Felipe Calderón ha encarado las condiciones más adversas que ningún presidente ha enfrentado en la historia reciente del país. Por supuesto que cada uno de sus antecesores recibió problemas, deudas, reclamos, desconfianzas, aprietos de muy diversa naturaleza. Pero aquellas crisis tenían confines más o menos precisos, mientras el aparato de poder se mantenía relativamente corpulento. La inflación se disparaba, pero el Gobierno estaba al mando del volante y los pedales. Las elecciones eran cuestionadas, pero el régimen mantenía su jefatura. Si encallábamos, el grupo gobernante podía tronar los dedos y aumentar de inmediato los impuestos. Nuestro presente es muy distinto. Los retos son más hondos mientras los instrumentos más débiles. El país hace crisis en muchos frentes y no tenemos mecanismos de respuesta. Nunca habíamos enfrentado crisis tan severas con poderes tan disminuidos.

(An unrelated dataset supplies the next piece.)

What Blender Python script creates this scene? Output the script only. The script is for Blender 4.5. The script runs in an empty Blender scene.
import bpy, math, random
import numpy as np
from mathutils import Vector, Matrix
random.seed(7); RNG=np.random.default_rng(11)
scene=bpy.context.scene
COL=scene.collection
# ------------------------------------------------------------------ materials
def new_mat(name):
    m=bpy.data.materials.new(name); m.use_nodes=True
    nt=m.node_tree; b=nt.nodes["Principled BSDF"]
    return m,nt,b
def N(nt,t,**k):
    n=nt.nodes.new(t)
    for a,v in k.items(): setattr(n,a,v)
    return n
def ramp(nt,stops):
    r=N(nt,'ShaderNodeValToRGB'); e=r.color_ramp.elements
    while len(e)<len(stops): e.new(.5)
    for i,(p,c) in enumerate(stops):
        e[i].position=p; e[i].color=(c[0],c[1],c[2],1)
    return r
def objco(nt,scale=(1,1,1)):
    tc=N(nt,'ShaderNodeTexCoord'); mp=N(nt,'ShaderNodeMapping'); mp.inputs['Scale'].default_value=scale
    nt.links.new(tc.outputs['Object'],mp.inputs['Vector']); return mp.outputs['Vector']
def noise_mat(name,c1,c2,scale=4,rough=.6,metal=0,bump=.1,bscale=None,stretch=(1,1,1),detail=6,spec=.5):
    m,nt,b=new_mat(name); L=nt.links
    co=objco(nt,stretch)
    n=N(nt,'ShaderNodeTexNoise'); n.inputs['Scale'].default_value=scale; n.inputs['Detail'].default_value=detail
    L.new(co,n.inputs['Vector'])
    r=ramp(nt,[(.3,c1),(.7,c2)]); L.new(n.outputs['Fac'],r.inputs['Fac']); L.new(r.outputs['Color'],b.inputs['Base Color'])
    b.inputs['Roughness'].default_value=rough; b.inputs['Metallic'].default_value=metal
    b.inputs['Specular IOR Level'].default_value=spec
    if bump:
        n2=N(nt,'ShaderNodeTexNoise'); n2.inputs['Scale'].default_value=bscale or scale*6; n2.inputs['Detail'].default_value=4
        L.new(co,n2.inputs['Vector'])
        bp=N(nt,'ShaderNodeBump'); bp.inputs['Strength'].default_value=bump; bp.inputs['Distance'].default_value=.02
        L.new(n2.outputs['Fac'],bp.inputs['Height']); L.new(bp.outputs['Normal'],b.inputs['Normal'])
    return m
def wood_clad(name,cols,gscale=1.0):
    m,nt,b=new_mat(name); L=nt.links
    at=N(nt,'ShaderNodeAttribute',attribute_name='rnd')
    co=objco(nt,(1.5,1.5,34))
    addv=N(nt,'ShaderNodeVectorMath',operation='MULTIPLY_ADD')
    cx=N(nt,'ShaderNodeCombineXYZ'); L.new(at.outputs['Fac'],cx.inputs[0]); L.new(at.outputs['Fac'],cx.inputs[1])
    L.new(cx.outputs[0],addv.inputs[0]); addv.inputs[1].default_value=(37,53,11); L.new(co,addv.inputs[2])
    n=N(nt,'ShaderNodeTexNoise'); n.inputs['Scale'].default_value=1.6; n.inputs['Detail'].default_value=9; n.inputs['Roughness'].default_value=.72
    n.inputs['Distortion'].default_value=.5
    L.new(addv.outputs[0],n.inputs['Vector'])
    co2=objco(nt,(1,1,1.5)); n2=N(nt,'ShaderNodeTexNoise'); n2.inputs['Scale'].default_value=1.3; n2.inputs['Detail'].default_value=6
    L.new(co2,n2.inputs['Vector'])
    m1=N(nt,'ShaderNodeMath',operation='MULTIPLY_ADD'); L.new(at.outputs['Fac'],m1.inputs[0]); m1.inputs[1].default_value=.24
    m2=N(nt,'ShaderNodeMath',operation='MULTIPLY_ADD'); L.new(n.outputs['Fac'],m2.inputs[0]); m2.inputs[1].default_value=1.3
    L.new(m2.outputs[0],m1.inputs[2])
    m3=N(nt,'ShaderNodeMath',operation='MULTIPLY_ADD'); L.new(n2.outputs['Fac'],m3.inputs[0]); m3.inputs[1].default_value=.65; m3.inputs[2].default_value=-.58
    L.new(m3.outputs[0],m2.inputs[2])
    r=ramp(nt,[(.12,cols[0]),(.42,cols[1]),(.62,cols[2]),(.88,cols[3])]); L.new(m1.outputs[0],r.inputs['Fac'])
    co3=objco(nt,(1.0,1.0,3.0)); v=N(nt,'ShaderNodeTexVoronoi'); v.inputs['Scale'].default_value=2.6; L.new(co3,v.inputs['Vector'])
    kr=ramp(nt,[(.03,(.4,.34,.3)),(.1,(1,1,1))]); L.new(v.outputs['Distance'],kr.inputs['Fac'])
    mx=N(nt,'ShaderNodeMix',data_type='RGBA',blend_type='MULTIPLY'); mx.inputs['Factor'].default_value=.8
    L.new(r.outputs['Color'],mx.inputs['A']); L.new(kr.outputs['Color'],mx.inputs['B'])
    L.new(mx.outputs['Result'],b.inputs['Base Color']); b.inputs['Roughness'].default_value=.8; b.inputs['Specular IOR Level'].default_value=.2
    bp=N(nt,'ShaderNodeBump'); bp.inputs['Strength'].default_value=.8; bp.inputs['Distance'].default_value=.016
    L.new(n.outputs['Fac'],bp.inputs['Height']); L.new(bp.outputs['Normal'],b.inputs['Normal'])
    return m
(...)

Dentro de esas circunstancias excepcionales, la Administración de Felipe Calderón logró despegar en su primer año. Plantó cara a los chantajistas que quisieron impedir la asunción del poder presidencial; dio muestras de talento para hablar con el Congreso y se atrevió a nombrar la gravísima crisis de seguridad nacional. El arranque promisorio se detuvo en el segundo año. El pragmatismo se reveló más temeroso que diestro; la disciplina de su equipo empezó a ser disfuncional. La guerra declarada dejó de ser atractivo despliegue de valentía para propagar un denso sentimiento de inseguridad generalizada. El pesimismo vuelve a apoderarse de la emoción colectiva.
El primer tercio del Gobierno de Felipe Calderón se ha esfumado. Se han ido ya dos años. Adelante está una crisis económica que se agravará, una elección intermedia que lo debilitará y una guerra que seguirá esparciendo miedo. Audacia, la palabra prohibida en el vocabulario presidencial tendrá que aparecer si el Gobierno quiere recobrar iniciativa en los largos años que le quedan al frente del Gobierno.